═══ Data extract ═══

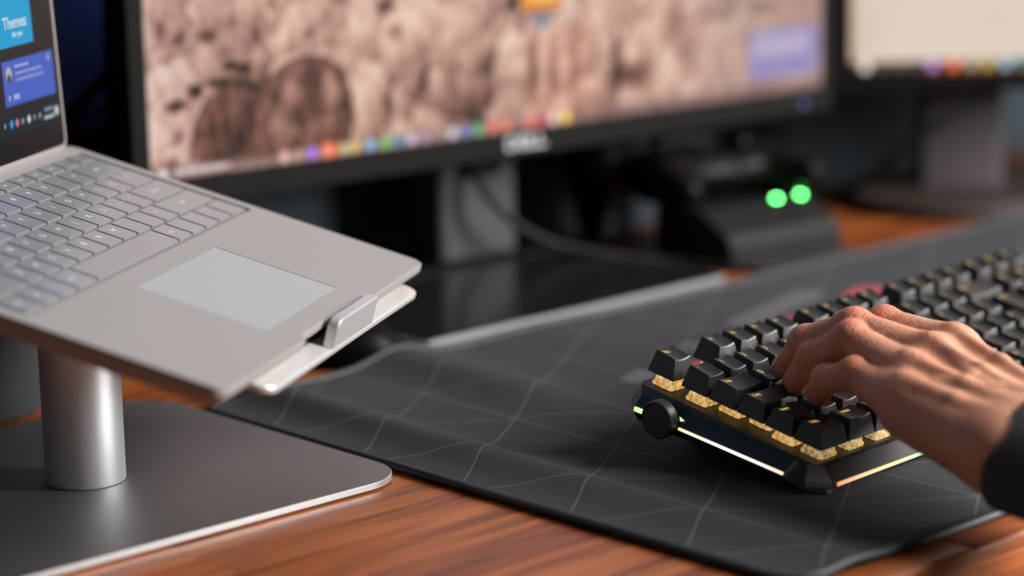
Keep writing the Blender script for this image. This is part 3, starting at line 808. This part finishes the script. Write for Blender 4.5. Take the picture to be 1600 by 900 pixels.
# light smoothing of the net
nbr = np.zeros_like(hv); cnt = np.zeros(len(hv))
for a_, b_ in ((0, 1), (1, 2), (2, 3), (3, 0)):
    np.add.at(nbr, hq[:, a_], hv[hq[:, b_]]); np.add.at(nbr, hq[:, b_], hv[hq[:, a_]]); np.add.at(cnt, hq[:, a_], 1); np.add.at(cnt, hq[:, b_], 1)
hv = 0.5*hv+0.5*nbr/np.maximum(cnt, 1)[:, None]
hm = big_mesh(hv*mm, hq, 'hand')
red = np.zeros(len(hv)); crease = np.zeros(len(hv))
for k in 'prmi':
    for q_, s_ in ((1, 9.0), (3, 8.0), (0, 10.0), (2, 6.0)):
        d = np.linalg.norm(hv-J[k][q_], axis=1); red = np.maximum(red, np.exp(-(np.maximum(d-RAD[k][q_]*0.9, 0)/s_*1.7)**2)*(1.0 if q_ in (1, 3) else 0.55))
    ax = J[k][2]-J[k][0]; ax /= np.linalg.norm(ax)
    for q_, s_ in ((1, 7.0), (2, 4.0)):
        al_ = (hv-J[k][q_])@ax; d = np.linalg.norm(hv-J[k][q_], axis=1)
        wgt = np.exp(-(al_/s_)**2)*(d < RAD[k][q_]*1.7)*(hv[:, 2] > J[k][q_][2]-2)
        crease += wgt*np.sin(al_*2*np.pi/2.6+1.3*np.sin(hv[:, 0]*0.5))*0.5
for nm, ar in (('red', red), ('crease', crease)):
    at = hm.attributes.new(nm, 'FLOAT', 'POINT'); at.data.foreach_set('value', ar.astype(np.float32))
person = empty('person', (0.138, -0.030, 0.046), 'left hand in a charcoal ribbed sleeve, fingers curled on the keyboard keys', 'person')
inv = Matrix.Translation((-0.138, 0.030, -0.046))
ho = obj('hand', hm, M['skin'], person); ho.matrix_local = inv
# nails
def nail(a, b, r, outv):
    t = (b-a)/np.linalg.norm(b-a); o = outv-t*(outv@t); o /= np.linalg.norm(o); s = np.cross(t, o)
    L, W = r*1.55, r*0.78; cen = b+t*(r*0.18); rings = []
    pts_t = np.linspace(-1, 1, 9); top_, bot_ = [], []
    for u_ in pts_t:
        w_ = W*math.sqrt(max(0.05, 1-abs(u_)**4))
        for q_ in np.linspace(-1, 1, 9):
            lat = q_*w_; hgt = math.sqrt(max(0.0, r*r-lat*lat))+0.35-0.5*max(0, u_)**2*r*0.35
            top_.append(cen+t*u_*L/2+s*lat+o*hgt); bot_.append(cen+t*u_*L/2+s*lat+o*(hgt-0.9))
    ids = np.arange(81).reshape(9, 9); qd = np.stack([ids[:-1, :-1], ids[1:, :-1], ids[1:, 1:], ids[:-1, 1:]], -1).reshape(-1, 4)
    rim_ = np.r_[ids[:, 0], ids[-1, 1:], ids[-2::-1, -1], ids[0, -2:0:-1]]
    sd = np.stack([rim_, np.r_[rim_[1:], rim_[:1]], np.r_[rim_[1:], rim_[:1]]+81, rim_+81], -1)
    return big_mesh(np.array(top_+bot_)*mm, np.r_[qd, (qd+81)[:, ::-1], sd], 'fingernail')
for k in 'prmi':
    j = J[k]; up2 = (j[2]-j[1])/np.linalg.norm(j[2]-j[1])-(j[3]-j[2])/np.linalg.norm(j[3]-j[2])
    no = obj('fingernail', nail(j[2], j[3], RAD[k][3], up2+V3(0, 0.2, 0.05)), M['nail'], person); no.matrix_local = inv
no = obj('fingernail', nail(TH[2], TH[3], 7.6, V3(0.4, 0, 0.9)), M['nail'], person); no.matrix_local = inv
# ribbed sleeve
rings = []; na_ = 360; aa = np.linspace(0, 2*np.pi, na_, endpoint=False); rib = 0.5*np.sin(aa*60)
prof = [(6, -2.5), (3.0, -2.0), (0.6, -0.3), (0.0, 1.2), (0.8, 2.6), (3, 3.2), (14, 3.0), (30, 3.0), (42, 3.6), (50, 6.0), (62, 8.0), (90, 9.0), (130, 12.0), (190, 15.0), (230, 16)]
for l_, e_ in prof:
    rb = rib*(0 if l_ > 55 else 1)
    wob = 0.8*np.sin(aa*3+l_*0.08)*(l_ > 45)
    c_ = FC+V3(-1, 0, -5)+FA*(l_-3.5); A_ = 34.0+e_; B_ = 24.5+e_
    rings.append((c_+np.outer((A_+rb+wob)*np.cos(aa), ex)+np.outer((B_+rb+wob)*np.sin(aa), ez))*mm)
v, f = loft(rings, False, True); sm = mesh_from(v, f, 'sleeve', smooth=True)
so = obj('sleeve', sm, M['knit'], person, label='charcoal ribbed knit sleeve cuff'); so.matrix_local = inv

# ================================================================== WIDE MONITOR
def screen_frame(bl, yaw, tilt=0):
    return Matrix.Translation(bl) @ Matrix.Rotation(math.radians(yaw), 4, 'Z') @ Matrix.Rotation(math.radians(-tilt), 4, 'X')
# local: x right, y away from viewer, z up, origin bottom left corner of the visible picture
def standing(me): me.transform(Matrix(((1, 0, 0, 0), (0, 0, -1, 0), (0, 1, 0, 0), (0, 0, 0, 1)))); return me   # xy plane -> xz plane facing -y
mon = empty('monitor', label='wide black monitor showing a rock landscape wallpaper and icon bar', cat='monitor', matrix=screen_frame((0.0787, 0.6137, 0.1085), -4.32))
W1, H1 = 0.597, 0.336
def frame_mesh(w, h, bl, bt, br, bb, depth):
    out = rrect(-bl, w+br, -bb, h+bt, 0.004, 4); inn = rrect(-0.0005, w+0.0005, -0.0005, h+0.0005, 0.0004, 4)
    O, I = np.array(out), np.array(inn)
    R_ = [np.c_[I, np.full(len(I), -0.003)], np.c_[I, np.full(len(I), 0.0008)], np.c_[offset_poly(O, -0.001), np.full(len(O), 0.0010)],
          np.c_[O, np.full(len(O), 0.0)], np.c_[O, np.full(len(O), -depth)], np.c_[offset_poly(O, -0.012), np.full(len(O), -depth-0.02)]]
    v, f = loft(R_, False, True); f = [tuple(reversed(q_)) for q_ in f]
    me = mesh_from(v, f, 'housing'); bm = bmesh.new(); bm.from_mesh(me); bmesh.ops.recalc_face_normals(bm, faces=bm.faces); bm.to_mesh(me); bm.free()
    return standing(smooth_by_angle(me, 35))
obj('housing', frame_mesh(W1, H1, 0.0135, 0.010, 0.0105, 0.0185, 0.020), M['bezel'], mon)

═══

• **Prompt**: Return to the listing above and set it down exactly, leaving out its pictures.

• **Worked answer**:
Keep writing the Blender script for this image. This is part 3, starting at line 808. This part finishes the script. Write for Blender 4.5. Take the picture to be 1600 by 900 pixels.
# light smoothing of the net
nbr = np.zeros_like(hv); cnt = np.zeros(len(hv))
for a_, b_ in ((0, 1), (1, 2), (2, 3), (3, 0)):
    np.add.at(nbr, hq[:, a_], hv[hq[:, b_]]); np.add.at(nbr, hq[:, b_], hv[hq[:, a_]]); np.add.at(cnt, hq[:, a_], 1); np.add.at(cnt, hq[:, b_], 1)
hv = 0.5*hv+0.5*nbr/np.maximum(cnt, 1)[:, None]
hm = big_mesh(hv*mm, hq, 'hand')
red = np.zeros(len(hv)); crease = np.zeros(len(hv))
for k in 'prmi':
    for q_, s_ in ((1, 9.0), (3, 8.0), (0, 10.0), (2, 6.0)):
        d = np.linalg.norm(hv-J[k][q_], axis=1); red = np.maximum(red, np.exp(-(np.maximum(d-RAD[k][q_]*0.9, 0)/s_*1.7)**2)*(1.0 if q_ in (1, 3) else 0.55))
    ax = J[k][2]-J[k][0]; ax /= np.linalg.norm(ax)
    for q_, s_ in ((1, 7.0), (2, 4.0)):
        al_ = (hv-J[k][q_])@ax; d = np.linalg.norm(hv-J[k][q_], axis=1)
        wgt = np.exp(-(al_/s_)**2)*(d < RAD[k][q_]*1.7)*(hv[:, 2] > J[k][q_][2]-2)
        crease += wgt*np.sin(al_*2*np.pi/2.6+1.3*np.sin(hv[:, 0]*0.5))*0.5
for nm, ar in (('red', red), ('crease', crease)):
    at = hm.attributes.new(nm, 'FLOAT', 'POINT'); at.data.foreach_set('value', ar.astype(np.float32))
person = empty('person', (0.138, -0.030, 0.046), 'left hand in a charcoal ribbed sleeve, fingers curled on the keyboard keys', 'person')
inv = Matrix.Translation((-0.138, 0.030, -0.046))
ho = obj('hand', hm, M['skin'], person); ho.matrix_local = inv
# nails
def nail(a, b, r, outv):
    t = (b-a)/np.linalg.norm(b-a); o = outv-t*(outv@t); o /= np.linalg.norm(o); s = np.cross(t, o)
    L, W = r*1.55, r*0.78; cen = b+t*(r*0.18); rings = []
    pts_t = np.linspace(-1, 1, 9); top_, bot_ = [], []
    for u_ in pts_t:
        w_ = W*math.sqrt(max(0.05, 1-abs(u_)**4))
        for q_ in np.linspace(-1, 1, 9):
            lat = q_*w_; hgt = math.sqrt(max(0.0, r*r-lat*lat))+0.35-0.5*max(0, u_)**2*r*0.35
            top_.append(cen+t*u_*L/2+s*lat+o*hgt); bot_.append(cen+t*u_*L/2+s*lat+o*(hgt-0.9))
    ids = np.arange(81).reshape(9, 9); qd = np.stack([ids[:-1, :-1], ids[1:, :-1], ids[1:, 1:], ids[:-1, 1:]], -1).reshape(-1, 4)
    rim_ = np.r_[ids[:, 0], ids[-1, 1:], ids[-2::-1, -1], ids[0, -2:0:-1]]
    sd = np.stack([rim_, np.r_[rim_[1:], rim_[:1]], np.r_[rim_[1:], rim_[:1]]+81, rim_+81], -1)
    return big_mesh(np.array(top_+bot_)*mm, np.r_[qd, (qd+81)[:, ::-1], sd], 'fingernail')
for k in 'prmi':
    j = J[k]; up2 = (j[2]-j[1])/np.linalg.norm(j[2]-j[1])-(j[3]-j[2])/np.linalg.norm(j[3]-j[2])
    no = obj('fingernail', nail(j[2], j[3], RAD[k][3], up2+V3(0, 0.2, 0.05)), M['nail'], person); no.matrix_local = inv
no = obj('fingernail', nail(TH[2], TH[3], 7.6, V3(0.4, 0, 0.9)), M['nail'], person); no.matrix_local = inv
# ribbed sleeve
rings = []; na_ = 360; aa = np.linspace(0, 2*np.pi, na_, endpoint=False); rib = 0.5*np.sin(aa*60)
prof = [(6, -2.5), (3.0, -2.0), (0.6, -0.3), (0.0, 1.2), (0.8, 2.6), (3, 3.2), (14, 3.0), (30, 3.0), (42, 3.6), (50, 6.0), (62, 8.0), (90, 9.0), (130, 12.0), (190, 15.0), (230, 16)]
for l_, e_ in prof:
    rb = rib*(0 if l_ > 55 else 1)
    wob = 0.8*np.sin(aa*3+l_*0.08)*(l_ > 45)
    c_ = FC+V3(-1, 0, -5)+FA*(l_-3.5); A_ = 34.0+e_; B_ = 24.5+e_
    rings.append((c_+np.outer((A_+rb+wob)*np.cos(aa), ex)+np.outer((B_+rb+wob)*np.sin(aa), ez))*mm)
v, f = loft(rings, False, True); sm = mesh_from(v, f, 'sleeve', smooth=True)
so = obj('sleeve', sm, M['knit'], person, label='charcoal ribbed knit sleeve cuff'); so.matrix_local = inv

# ================================================================== WIDE MONITOR
def screen_frame(bl, yaw, tilt=0):
    return Matrix.Translation(bl) @ Matrix.Rotation(math.radians(yaw), 4, 'Z') @ Matrix.Rotation(math.radians(-tilt), 4, 'X')
# local: x right, y away from viewer, z up, origin bottom left corner of the visible picture
def standing(me): me.transform(Matrix(((1, 0, 0, 0), (0, 0, -1, 0), (0, 1, 0, 0), (0, 0, 0, 1)))); return me   # xy plane -> xz plane facing -y
mon = empty('monitor', label='wide black monitor showing a rock landscape wallpaper and icon bar', cat='monitor', matrix=screen_frame((0.0787, 0.6137, 0.1085), -4.32))
W1, H1 = 0.597, 0.336
def frame_mesh(w, h, bl, bt, br, bb, depth):
    out = rrect(-bl, w+br, -bb, h+bt, 0.004, 4); inn = rrect(-0.0005, w+0.0005, -0.0005, h+0.0005, 0.0004, 4)
    O, I = np.array(out), np.array(inn)
    R_ = [np.c_[I, np.full(len(I), -0.003)], np.c_[I, np.full(len(I), 0.0008)], np.c_[offset_poly(O, -0.001), np.full(len(O), 0.0010)],
          np.c_[O, np.full(len(O), 0.0)], np.c_[O, np.full(len(O), -depth)], np.c_[offset_poly(O, -0.012), np.full(len(O), -depth-0.02)]]
    v, f = loft(R_, False, True); f = [tuple(reversed(q_)) for q_ in f]
    me = mesh_from(v, f, 'housing'); bm = bmesh.new(); bm.from_mesh(me); bmesh.ops.recalc_face_normals(bm, faces=bm.faces); bm.to_mesh(me); bm.free()
    return standing(smooth_by_angle(me, 35))
obj('housing', frame_mesh(W1, H1, 0.0135, 0.010, 0.0105, 0.0185, 0.020), M['bezel'], mon)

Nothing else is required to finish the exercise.